At the Paparanda roundabout, adjacent to the square, are heaps of refuse that are overtaking the stretch of road. Beggars also gather at the roundabout adjacent to the square that has almost become their permanent abode.

An environmentalist, who spoke on condition of anonymity, said the present condition of the square is an eyesore to any passerby not to talk about potential visitors.

He said the eyesore was both disgusting and alarming and it could send wrong signals to first-time visitors that the confluence city is a hub of filth rather than a tourist destination.

And Lokoja residents want Kogi govt to renovate the square.

Every festive period the square used to be a meeting point for many residents and it was gathered that Audu as a Governor used to come to share in the fun in those days.

A fast food restaurant in the square was another tonic for fun seekers who would just dash in to assuage their hunger.

The square has since become a ghost of itself as miscreants and other hoodlums have turned the former fun spot into a smoking joint and a lavatory where human faeces litter everywhere.

Some of the residents who spoke with The Guardian expressed fear that if nothing was done very soon, many of them living around the square would not be able to enjoy the natural air as the faeces that litter the compound was polluting the air.

A resident, Mr. Okechukwu Daniel, told The Guardian that he voluntarily took it upon himself to work as a security man in the place because he did not know why government should abandon such a tourist attraction.

He said the GSM and phone dealers made the place lively while they were using the spot as a GSM village, but he did not know why government drove them away six months ago.

Recalling childhood memories, Mrs. Ebere Nwankwo said she grew up in Lokoja living with her parents who were traders and they used to take her and her siblings to the square to have fun.

She said the place can still be turned around to a picnic spot and children can even come and have fun there.

Mr. Patrick Ukwenya cautioned government over its attitude of abandoning good things which, if sustained, could even earn revenue for the State.

According to him, being an election year, the Governor should start working on the square so that it could boost his chances of returning to power.

Ordinarily, the capital city of Lokoja enjoys the advantage of being the town where the two great rivers- Niger and Benue- form a confluence.

It is also a meeting point for travellers from the North and South, as it provides access to over 16 states through Abuja the Federal Capital Territory (FCT).

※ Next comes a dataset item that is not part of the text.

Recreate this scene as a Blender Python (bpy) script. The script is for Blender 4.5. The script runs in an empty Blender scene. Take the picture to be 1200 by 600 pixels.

It equally provides navigation for citizens of many states and some countries that may want to explore the splendour of waterways travels through the confluence of the rivers.

The square would have added colour to the beauty of the city especially for potential visitors.

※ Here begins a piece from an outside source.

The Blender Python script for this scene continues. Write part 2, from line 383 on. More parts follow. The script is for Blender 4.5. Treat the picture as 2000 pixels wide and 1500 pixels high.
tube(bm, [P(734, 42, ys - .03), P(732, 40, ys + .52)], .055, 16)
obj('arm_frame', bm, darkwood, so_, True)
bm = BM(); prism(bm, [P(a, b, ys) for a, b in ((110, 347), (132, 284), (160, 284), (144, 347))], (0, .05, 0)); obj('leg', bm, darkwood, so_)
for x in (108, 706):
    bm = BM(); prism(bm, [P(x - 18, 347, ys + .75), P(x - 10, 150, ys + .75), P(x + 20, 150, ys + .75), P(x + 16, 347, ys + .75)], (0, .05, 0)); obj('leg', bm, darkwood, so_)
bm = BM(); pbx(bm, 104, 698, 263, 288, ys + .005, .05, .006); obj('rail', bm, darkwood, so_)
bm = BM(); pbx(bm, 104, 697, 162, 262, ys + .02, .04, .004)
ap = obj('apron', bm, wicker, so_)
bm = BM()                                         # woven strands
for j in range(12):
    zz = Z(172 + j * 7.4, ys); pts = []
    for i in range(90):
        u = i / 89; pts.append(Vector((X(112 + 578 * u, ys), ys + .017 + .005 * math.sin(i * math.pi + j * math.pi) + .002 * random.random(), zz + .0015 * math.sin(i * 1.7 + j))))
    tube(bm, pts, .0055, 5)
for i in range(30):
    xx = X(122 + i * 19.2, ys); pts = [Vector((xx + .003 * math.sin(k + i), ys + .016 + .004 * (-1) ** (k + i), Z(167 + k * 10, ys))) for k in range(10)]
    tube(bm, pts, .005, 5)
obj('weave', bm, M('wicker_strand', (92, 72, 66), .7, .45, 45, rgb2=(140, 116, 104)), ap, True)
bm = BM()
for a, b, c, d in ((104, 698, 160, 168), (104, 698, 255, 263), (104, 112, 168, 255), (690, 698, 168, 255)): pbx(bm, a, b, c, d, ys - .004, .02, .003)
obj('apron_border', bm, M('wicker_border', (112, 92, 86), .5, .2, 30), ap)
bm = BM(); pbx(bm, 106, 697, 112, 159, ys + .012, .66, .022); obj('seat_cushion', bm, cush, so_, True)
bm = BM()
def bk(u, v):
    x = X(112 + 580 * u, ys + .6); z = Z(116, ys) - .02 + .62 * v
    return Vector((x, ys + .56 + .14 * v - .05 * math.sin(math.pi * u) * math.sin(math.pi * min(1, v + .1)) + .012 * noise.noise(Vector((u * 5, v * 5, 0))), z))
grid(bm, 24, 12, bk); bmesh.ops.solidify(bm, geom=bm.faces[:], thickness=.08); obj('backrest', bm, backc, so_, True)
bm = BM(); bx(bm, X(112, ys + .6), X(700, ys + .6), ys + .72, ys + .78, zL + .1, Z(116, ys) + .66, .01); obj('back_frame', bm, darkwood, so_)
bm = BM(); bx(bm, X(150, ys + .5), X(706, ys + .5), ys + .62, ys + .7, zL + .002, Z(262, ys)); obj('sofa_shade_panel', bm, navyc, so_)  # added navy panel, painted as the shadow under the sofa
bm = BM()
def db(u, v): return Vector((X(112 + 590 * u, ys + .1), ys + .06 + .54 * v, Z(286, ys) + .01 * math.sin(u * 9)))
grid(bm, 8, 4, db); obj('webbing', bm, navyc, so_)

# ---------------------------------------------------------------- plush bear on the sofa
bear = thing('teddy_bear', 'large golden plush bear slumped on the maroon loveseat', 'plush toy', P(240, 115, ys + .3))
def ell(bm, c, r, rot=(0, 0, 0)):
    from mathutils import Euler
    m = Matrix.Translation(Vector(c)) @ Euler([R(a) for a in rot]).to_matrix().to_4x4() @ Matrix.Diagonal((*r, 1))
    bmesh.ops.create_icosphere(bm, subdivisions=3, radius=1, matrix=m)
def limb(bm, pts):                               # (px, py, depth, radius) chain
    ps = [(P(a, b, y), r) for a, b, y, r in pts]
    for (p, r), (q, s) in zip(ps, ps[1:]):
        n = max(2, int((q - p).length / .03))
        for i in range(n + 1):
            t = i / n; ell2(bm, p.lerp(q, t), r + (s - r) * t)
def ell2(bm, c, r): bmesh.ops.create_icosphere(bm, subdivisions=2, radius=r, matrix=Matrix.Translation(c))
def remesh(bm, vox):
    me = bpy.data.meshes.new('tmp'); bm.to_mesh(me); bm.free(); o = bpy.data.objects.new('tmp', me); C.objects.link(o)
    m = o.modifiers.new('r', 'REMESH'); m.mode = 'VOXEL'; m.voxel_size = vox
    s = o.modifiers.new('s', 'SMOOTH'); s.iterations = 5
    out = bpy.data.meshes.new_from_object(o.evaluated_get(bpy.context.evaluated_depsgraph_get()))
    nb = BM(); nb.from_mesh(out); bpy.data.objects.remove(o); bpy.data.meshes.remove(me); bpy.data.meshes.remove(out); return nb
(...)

The Chief Technical Adviser on United Nations Habitat for Kogi State, Mr. Joe Alhassan, said the Obasanjo Square has not been abandoned.

His words: “The place is not lying fallow. The point is that it is one of the UN habitat projects that is being organized as an open space just like the Freedom Park in Lagos.”

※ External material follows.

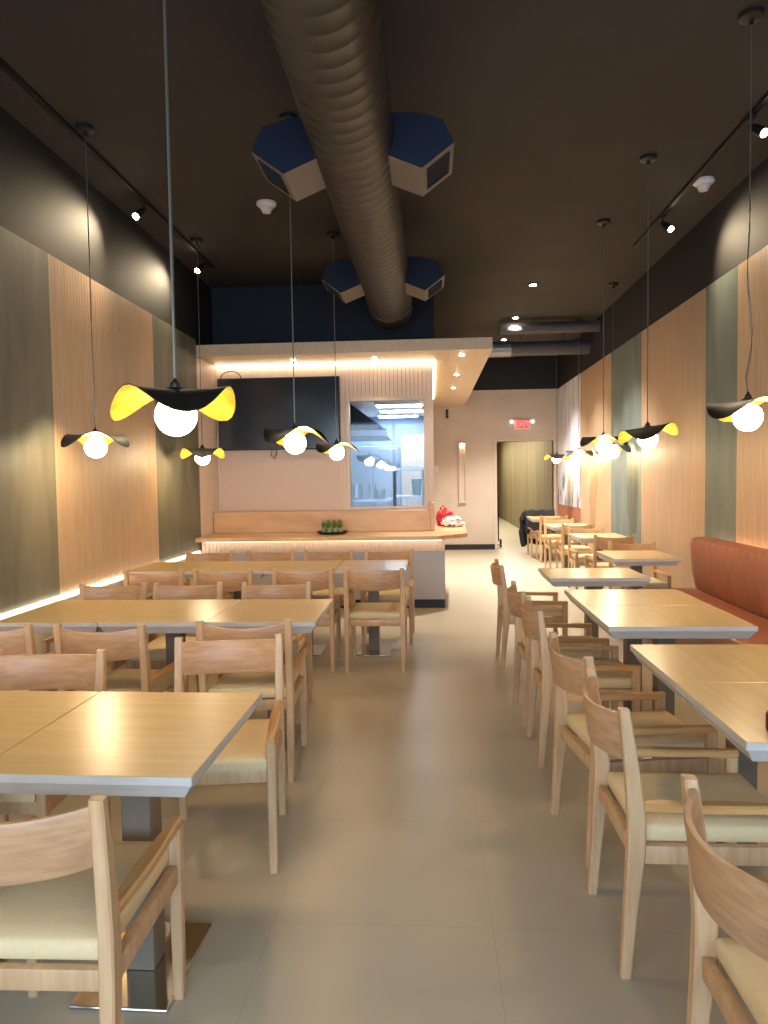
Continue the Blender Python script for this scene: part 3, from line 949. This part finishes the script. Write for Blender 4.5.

“For some time now work has been going on in terms of developing the proper design for that spot. Kogi Poly students have come out with a design that will befit that square.”

He said a design has been selected based on the choice of the youths of Lokoja.

According to him, the UN Habitat has appointed an architect who will work on the open space.

“A prototype has been designed and very soon the architect would move to site. This is a gift from the UN Habitat for development in Lokoja metropolis.”

Alhassan further explained: “Early this month the architect came back to interact with the youths who did the design and we had to rub minds. It is something like participatory planning. They want to get everybody involved in the planning.”

“That is why the architect came to meet the youths behind the initial design so that they can reconcile their concept,” he added.

He revealed that it was the same architect that designed the Freedom Park in Lagos.

According to him, the open space would be ready by October because there would be some conversion of the building and a bit of landscaping. He expressed hope that, when work commences, those turning the place into an eyesore would have been dislodged.